A era da sinalização
"Sinalizar" vem subindo na vida como poucos verbos. Desde sua criação (sinal + izar), em fins do século 19, quando um surto de derivação tentava dar conta dos novos sentidos criados pela evolução tecnológica, passou muitas décadas com um ar meio técnico.
Significava marcar com sinais ou se expressar por meio deles, e só. As ruas eram sinalizadas, o guarda apitava sinalizando alguma coisa. Até que um dia a sinalização começou a se expandir, e se expandiu tanto que virou moda.
"Sinalizar" é a estrela vocabular de um tempo cujos sinais já não somos tão hábeis em ler, numa falência sinalizada claramente quando atribuímos a esse verbo arrivista tanto peso na comunicação entre governo e governados.
Repare: poucas autoridades brasileiras têm anunciado, dito, sugerido, apontado, indicado, prometido ou acenado (com) isso ou aquilo. Menos ainda são as que especulam, insinuam, desejam, defendem ou no mínimo dão a entender que não descartam alguma coisa. Hoje o pessoal sinaliza.
"Ao chegar ao gabinete de transição, nesta terça, (Paulo Guedes) sinalizou que o nome do próximo presidente do Banco do Brasil ainda não está fechado", leu-se na Folha esta semana. O que só está aqui para ilustrar a banalidade da ocorrência.
Ninguém, ao ler isso, imagina um Guedes amordaçado manuseando cartelas crípticas que os repórteres tinham de decifrar. Sabemos que ele deu aquilo a entender de algum modo, por meio de aceno, silêncio ou desconversa, sem no entanto se comprometer com uma expressão verbal clara.
É inevitável que a abrangência excessiva de "sinalizar" gere imprecisão, mas melhor assim: alguma nebulosidade é sempre funcional no vocabulário político brasileiro, e em momentos de transição de governo, mais ainda.
A história sinaliza que transição é terra fértil para insinuações, balões de ensaio, acenos deixados no ar. Agora imaginem tudo isso elevado a potências insanas por um governo que faz da bateção de cabeça um estilo. Sinalizemos, é o que nos resta.
Porque o fato de estarem na moda não torna esses usos condenáveis. Cuidado, sim, convém ter. Toda palavra que se usa demais cansa, perde vitalidade como instrumento de expressão de ideias. Mas a expansão figurada de "sinalizar" parece ter fôlego para sobreviver ao modismo.
É uma expansão recente, e uma das sinalizações que temos disso é sua ausência dos grandes dicionários. O "Aurélio Século XXI" exibe uma ortodoxia quase admirável: "1. Exercer as funções de sinaleiro. 2. Marcar com sinais. 3. Pôr sinalização em". E nada mais.

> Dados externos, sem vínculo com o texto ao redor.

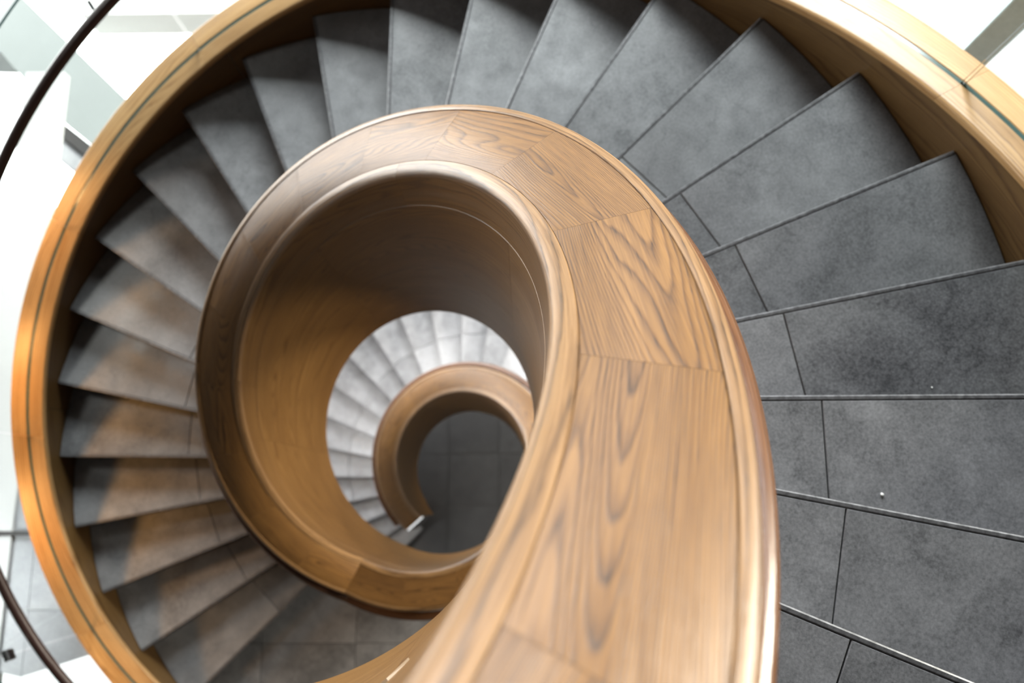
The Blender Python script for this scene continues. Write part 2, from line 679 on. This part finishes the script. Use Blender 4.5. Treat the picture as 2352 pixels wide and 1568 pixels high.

O "Houaiss" chega um pouco mais perto do contemporâneo ao registrar a acepção (que destaca como figurada) de marcar, assinalar. Exemplo: "A aprovação desta lei sinaliza novos tempos para a economia".
É pouco diante do buquê semântico frondoso que "sinalizar" ostenta no Brasil. (Embora tenha transcendido em parte o literalismo sinaleiro também em Portugal, não há por lá nada que sinalize o risco de uma epidemia como a que temos aqui.)
Se a ascensão de "sinalizar" é recente, também não é tão recente assim. Estava pronta em fins do século 20, e sabemos disso graças ao admirável "Dicionário de Usos do Português do Brasil" (Ática), de Francisco S. Borba.
Já em 2002 Borba trazia uma boa lista de novas acepções, cada uma com sua frase de abonação colhida na grande imprensa: demonstrar, mostrar, acenar (com), ser indício de, marcar, demarcar. Resta torcer para que a gente saiba ler os sinais.